• [Task goal]
Quote, verbatim, all material below, without pictures.

• [Source data]
-=-=-=-=-

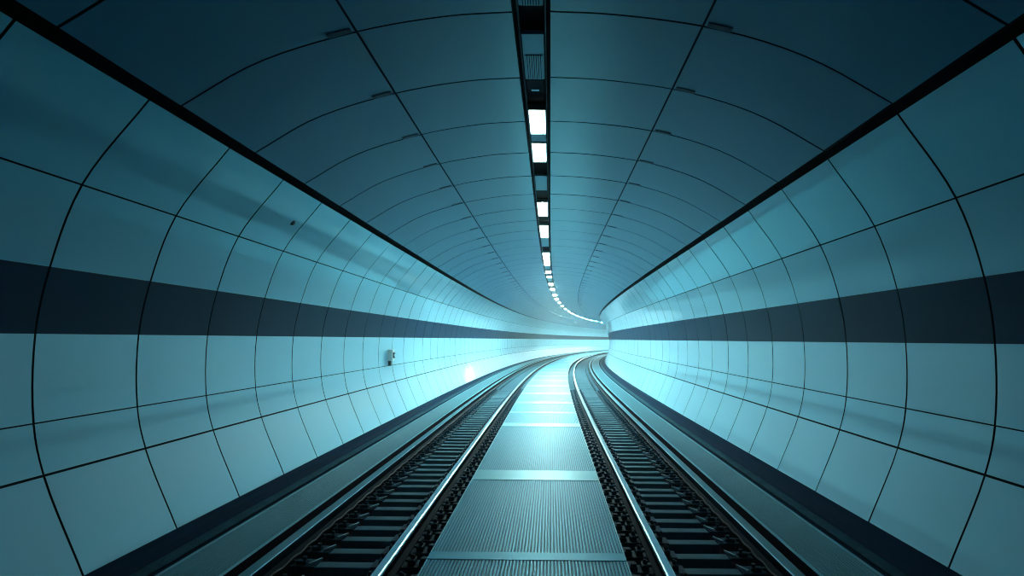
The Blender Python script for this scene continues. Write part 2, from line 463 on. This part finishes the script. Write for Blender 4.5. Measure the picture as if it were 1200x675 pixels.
for k, (a, b) in enumerate([(29.5, 30.7), (35.6, 37.3), (44.6, 46.5), (50, 51.6), (55, 57), (60.6, 62.5), (66.4, 68.4), (72.5, 74.5)]):
    add_cover(a, b, 'small distant cover plate in the ceiling channel, %s beyond the fourth lamp' % ords[k + 1])
def jbox():
    r = empty('junction_box')
    link('casing', bm_mesh('casing', lambda bm: box_bm(bm, (0, 0, .06), (.25, .44, .05), .008)), r, ('black',))
    link('highlight_plate', bm_mesh('highlight_plate', lambda bm: box_bm(bm, (-.01, .12, .032), (.11, .05, .006), .001)), r, ('clip',))  # shiny plate added to give the small highlight inside the box
    return r
tag(place(jbox(), 8.6), 'black junction box with a small highlight plate before the nearest lamp', 'box')
# thin side rails of the channel
for sg, nm in ((-1, 'left'), (1, 'right')):
    o = sweep('channel_rail', [(sg * .148, 6.200), (sg * .158, 6.200), (sg * .158, 6.325), (sg * .148, 6.325)], A0, A1, ('bracket',), ch, step=RING)

# brackets beside the ceiling joints, one at every ring on each side
def brack(bm):
    box_bm(bm, (0, 0, .004), (.27, .085, .012), .003)
    box_bm(bm, (-.1, 0, -.004), (.02, .05, .008), .002); box_bm(bm, (.1, 0, -.004), (.02, .05, .008), .002)
bme = bm_mesh('joint_bracket', brack); bme.materials.append(M['bracket'])
near = [s for s in RINGS if 4 < s < 60]
for sg, nm in ((-1, 'left'), (1, 'right')):
    for k, s in enumerate(near):
        o = bpy.data.objects.new('joint_bracket', bme); C.objects.link(o)
        r, z, sl = (-2.10, 5.936, -.28) if sg < 0 else (2.07, 6.046, .22)
        o.location = P(s - .06, r, z - .012); o.rotation_euler = (0, sl, heading(s))
        lab = 'small dark bracket at the %s ceiling joint, %s from the camera' % (nm, ords[k]) if k < 14 else 'tiny far bracket along the %s ceiling joint' % nm
        tag(o, lab, 'bracket', 'brackets along the %s ceiling joint' % nm)

# wall phone and sensor on the left wall
from mathutils import Vector
ph = empty('wall_phone', P(20.9, -5.42, 1.66), heading(20.9))
def pc(bm): box_bm(bm, (.09, 0, .32), (.18, .30, .40), .03)
link('casing', bm_mesh('phone_casing', pc), ph, ('white',))
def pd(bm):
    box_bm(bm, (.18, -.03, .32), (.06, .12, .18), .02); box_bm(bm, (.21, -.03, .39), (.05, .10, .05), .015); box_bm(bm, (.21, -.03, .25), (.05, .10, .05), .015)
link('handset', bm_mesh('handset', pd), ph, ('dark',))
link('bracket', bm_mesh('phone_bracket', lambda bm: box_bm(bm, (.05, 0, .06), (.10, .13, .22), .015)), ph, ('dark',))
tag(ph, 'small pale wall phone with dark handset on the left wall', 'phone')
sn = empty('wall_sensor', P(11.2, -4.66, 4.76))
d = Vector((CEN[0] + 4.66, 0, CEN[1] - 4.76)).normalized()
sn.rotation_euler = d.to_track_quat('Z', 'Y').to_euler()
link('mount', bm_mesh('sensor_mount', lambda bm: cyl_bm(bm, (0, 0, -.01), .075, .10, 24)), sn, ('bracket',))
def dome(bm):
    bmesh.ops.create_uvsphere(bm, u_segments=24, v_segments=12, radius=.06); bmesh.ops.translate(bm, vec=(0, 0, .04), verts=bm.verts)
link('dome', bm_mesh('sensor_dome', dome), sn, ('dark',), True)
tag(sn, 'small round dark sensor high on the left wall below the black strip', 'sensor')

# ------------------------------------------------------------------ world, camera, colour
w = bpy.data.worlds.new('world'); S.world = w; w.use_nodes = True
w.node_tree.nodes['Background'].inputs[0].default_value = (.5, .2, 1.0, 1)
w.node_tree.nodes['Background'].inputs[1].default_value = .006
vsn = w.node_tree.nodes.new('ShaderNodeVolumeScatter'); vsn.inputs['Color'].default_value = (.80, 1, 1, 1)   # thin haze in the tunnel air
vsn.inputs['Density'].default_value = .0012; vsn.inputs['Anisotropy'].default_value = .2
w.node_tree.links.new(vsn.outputs[0], w.node_tree.nodes['World Output'].inputs['Volume'])
cd = bpy.data.cameras.new('camera'); cam = bpy.data.objects.new('camera', cd); C.objects.link(cam); S.camera = cam
cam.location = (CAM_X, 0, CAM_Z); cam.rotation_euler = (math.pi / 2, 0, 0)
from mathutils import Matrix
cam.rotation_euler = (Matrix.Rotation(math.pi / 2, 3, 'X') @ Matrix.Rotation(ROLL, 3, 'Z')).to_euler()
cd.sensor_width = 36; cd.lens = 36 * F_PX / 1200; cd.clip_end = 500
cd.shift_x = -(VPX - 600) / 1200; cd.shift_y = (VPY - 337.5) / 1200
vs = S.view_settings; vs.view_transform = 'Standard'; vs.look = 'None'; vs.gamma = 1; vs.use_curve_mapping = False; vs.exposure = .27
S.display_settings.display_device = 'sRGB'
cy = S.cycles
cy.use_denoising = True; cy.filter_width = 1.1; cy.max_bounces = 12; cy.diffuse_bounces = 6; cy.glossy_bounces = 6
cy.sample_clamp_indirect = 6; cy.caustics_reflective = True; cy.blur_glossy = .5
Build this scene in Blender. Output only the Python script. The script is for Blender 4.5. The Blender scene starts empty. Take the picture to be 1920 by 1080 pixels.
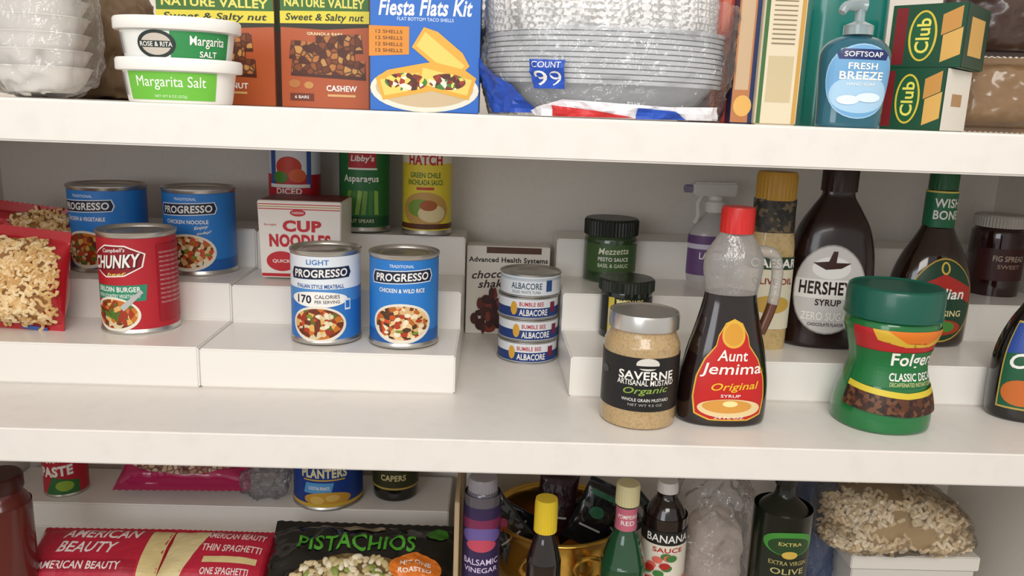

-=-=-=-=-

• [Worked solution]
The Blender Python script for this scene continues. Write part 2, from line 463 on. This part finishes the script. Write for Blender 4.5. Measure the picture as if it were 1200x675 pixels.
for k, (a, b) in enumerate([(29.5, 30.7), (35.6, 37.3), (44.6, 46.5), (50, 51.6), (55, 57), (60.6, 62.5), (66.4, 68.4), (72.5, 74.5)]):
    add_cover(a, b, 'small distant cover plate in the ceiling channel, %s beyond the fourth lamp' % ords[k + 1])
def jbox():
    r = empty('junction_box')
    link('casing', bm_mesh('casing', lambda bm: box_bm(bm, (0, 0, .06), (.25, .44, .05), .008)), r, ('black',))
    link('highlight_plate', bm_mesh('highlight_plate', lambda bm: box_bm(bm, (-.01, .12, .032), (.11, .05, .006), .001)), r, ('clip',))  # shiny plate added to give the small highlight inside the box
    return r
tag(place(jbox(), 8.6), 'black junction box with a small highlight plate before the nearest lamp', 'box')
# thin side rails of the channel
for sg, nm in ((-1, 'left'), (1, 'right')):
    o = sweep('channel_rail', [(sg * .148, 6.200), (sg * .158, 6.200), (sg * .158, 6.325), (sg * .148, 6.325)], A0, A1, ('bracket',), ch, step=RING)

# brackets beside the ceiling joints, one at every ring on each side
def brack(bm):
    box_bm(bm, (0, 0, .004), (.27, .085, .012), .003)
    box_bm(bm, (-.1, 0, -.004), (.02, .05, .008), .002); box_bm(bm, (.1, 0, -.004), (.02, .05, .008), .002)
bme = bm_mesh('joint_bracket', brack); bme.materials.append(M['bracket'])
near = [s for s in RINGS if 4 < s < 60]
for sg, nm in ((-1, 'left'), (1, 'right')):
    for k, s in enumerate(near):
        o = bpy.data.objects.new('joint_bracket', bme); C.objects.link(o)
        r, z, sl = (-2.10, 5.936, -.28) if sg < 0 else (2.07, 6.046, .22)
        o.location = P(s - .06, r, z - .012); o.rotation_euler = (0, sl, heading(s))
        lab = 'small dark bracket at the %s ceiling joint, %s from the camera' % (nm, ords[k]) if k < 14 else 'tiny far bracket along the %s ceiling joint' % nm
        tag(o, lab, 'bracket', 'brackets along the %s ceiling joint' % nm)

# wall phone and sensor on the left wall
from mathutils import Vector
ph = empty('wall_phone', P(20.9, -5.42, 1.66), heading(20.9))
def pc(bm): box_bm(bm, (.09, 0, .32), (.18, .30, .40), .03)
link('casing', bm_mesh('phone_casing', pc), ph, ('white',))
def pd(bm):
    box_bm(bm, (.18, -.03, .32), (.06, .12, .18), .02); box_bm(bm, (.21, -.03, .39), (.05, .10, .05), .015); box_bm(bm, (.21, -.03, .25), (.05, .10, .05), .015)
link('handset', bm_mesh('handset', pd), ph, ('dark',))
link('bracket', bm_mesh('phone_bracket', lambda bm: box_bm(bm, (.05, 0, .06), (.10, .13, .22), .015)), ph, ('dark',))
tag(ph, 'small pale wall phone with dark handset on the left wall', 'phone')
sn = empty('wall_sensor', P(11.2, -4.66, 4.76))
d = Vector((CEN[0] + 4.66, 0, CEN[1] - 4.76)).normalized()
sn.rotation_euler = d.to_track_quat('Z', 'Y').to_euler()
link('mount', bm_mesh('sensor_mount', lambda bm: cyl_bm(bm, (0, 0, -.01), .075, .10, 24)), sn, ('bracket',))
def dome(bm):
    bmesh.ops.create_uvsphere(bm, u_segments=24, v_segments=12, radius=.06); bmesh.ops.translate(bm, vec=(0, 0, .04), verts=bm.verts)
link('dome', bm_mesh('sensor_dome', dome), sn, ('dark',), True)
tag(sn, 'small round dark sensor high on the left wall below the black strip', 'sensor')

# ------------------------------------------------------------------ world, camera, colour
w = bpy.data.worlds.new('world'); S.world = w; w.use_nodes = True
w.node_tree.nodes['Background'].inputs[0].default_value = (.5, .2, 1.0, 1)
w.node_tree.nodes['Background'].inputs[1].default_value = .006
vsn = w.node_tree.nodes.new('ShaderNodeVolumeScatter'); vsn.inputs['Color'].default_value = (.80, 1, 1, 1)   # thin haze in the tunnel air
vsn.inputs['Density'].default_value = .0012; vsn.inputs['Anisotropy'].default_value = .2
w.node_tree.links.new(vsn.outputs[0], w.node_tree.nodes['World Output'].inputs['Volume'])
cd = bpy.data.cameras.new('camera'); cam = bpy.data.objects.new('camera', cd); C.objects.link(cam); S.camera = cam
cam.location = (CAM_X, 0, CAM_Z); cam.rotation_euler = (math.pi / 2, 0, 0)
from mathutils import Matrix
cam.rotation_euler = (Matrix.Rotation(math.pi / 2, 3, 'X') @ Matrix.Rotation(ROLL, 3, 'Z')).to_euler()
cd.sensor_width = 36; cd.lens = 36 * F_PX / 1200; cd.clip_end = 500
cd.shift_x = -(VPX - 600) / 1200; cd.shift_y = (VPY - 337.5) / 1200
vs = S.view_settings; vs.view_transform = 'Standard'; vs.look = 'None'; vs.gamma = 1; vs.use_curve_mapping = False; vs.exposure = .27
S.display_settings.display_device = 'sRGB'
cy = S.cycles
cy.use_denoising = True; cy.filter_width = 1.1; cy.max_bounces = 12; cy.diffuse_bounces = 6; cy.glossy_bounces = 6
cy.sample_clamp_indirect = 6; cy.caustics_reflective = True; cy.blur_glossy = .5
Build this scene in Blender. Output only the Python script. The script is for Blender 4.5. The Blender scene starts empty. Take the picture to be 1920 by 1080 pixels.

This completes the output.